I guess I'm one of the oddball cases who favors alphabetical listings.
First and foremost, it's been my experience that grouping methods together "semantically" tends to be a time-sink. Now, if we're talking about grouping them by scope/visibility, that's another thing. But then, if the member changes it's scope, you have to sink time into moving the member to keep the code current. I don't want to have to waste time shuffling code around to observe a guideline like that.
I am also not a big fan of regions. When properties and methods are grouped by scope, they tend to shout out for enclosure in a region. But enclosing code in collapsing regions tends to hide badly written code. As long as you don't have to look at it, you won't be bothered to think about refactoring it to make it maintainable.
So, I favor alphabetical organization. It's simple, direct, and to the point. I'm not tempted to enclose groups into regions. And since the IDE makes it easy to leap to a function or property definition anyway, the physical layout of the code is moot. It used to be that you wanted folks to focus on your public members first. Modern IDEs make that largely a pointless argument in favor of scope-based layouts.

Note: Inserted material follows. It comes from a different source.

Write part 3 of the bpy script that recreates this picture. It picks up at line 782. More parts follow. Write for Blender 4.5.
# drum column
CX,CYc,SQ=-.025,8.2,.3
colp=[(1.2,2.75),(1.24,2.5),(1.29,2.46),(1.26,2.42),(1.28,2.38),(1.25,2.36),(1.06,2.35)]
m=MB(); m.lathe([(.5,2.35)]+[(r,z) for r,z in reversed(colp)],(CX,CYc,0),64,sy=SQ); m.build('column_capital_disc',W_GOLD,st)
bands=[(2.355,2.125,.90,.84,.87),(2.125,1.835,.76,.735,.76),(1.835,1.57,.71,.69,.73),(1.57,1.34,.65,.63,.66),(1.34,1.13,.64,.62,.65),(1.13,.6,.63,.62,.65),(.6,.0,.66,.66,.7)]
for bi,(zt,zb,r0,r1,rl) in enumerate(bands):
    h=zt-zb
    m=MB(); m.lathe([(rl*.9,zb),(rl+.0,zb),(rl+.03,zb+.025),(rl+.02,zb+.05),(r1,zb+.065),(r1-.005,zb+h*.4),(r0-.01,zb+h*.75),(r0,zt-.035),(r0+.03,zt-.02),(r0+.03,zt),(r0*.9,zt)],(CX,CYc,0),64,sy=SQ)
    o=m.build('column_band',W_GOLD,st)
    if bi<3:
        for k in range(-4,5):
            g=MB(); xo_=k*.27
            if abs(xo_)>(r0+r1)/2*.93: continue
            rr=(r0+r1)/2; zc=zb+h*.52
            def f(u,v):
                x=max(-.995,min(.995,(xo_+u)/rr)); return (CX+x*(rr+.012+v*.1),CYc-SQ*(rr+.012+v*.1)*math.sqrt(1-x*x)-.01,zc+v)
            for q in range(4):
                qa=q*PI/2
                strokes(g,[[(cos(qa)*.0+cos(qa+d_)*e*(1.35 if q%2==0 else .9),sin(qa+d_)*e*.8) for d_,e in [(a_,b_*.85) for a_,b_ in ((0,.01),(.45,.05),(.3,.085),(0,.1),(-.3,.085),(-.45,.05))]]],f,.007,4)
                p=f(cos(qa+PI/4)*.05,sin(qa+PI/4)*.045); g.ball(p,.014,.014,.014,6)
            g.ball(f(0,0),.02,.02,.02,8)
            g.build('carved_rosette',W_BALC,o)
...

But the biggest advantage of alphabetical layouts is this: printed code samples during code reviews. And I use them alot. It makes finding a function or a property a snap. If you've ever had to wade through a lot of code to find a function or a property when things weren't just alphabetically listed, you'll know what I'm talking about.
But, as they say, those are my subjective views on the subject. Your mileage may vary.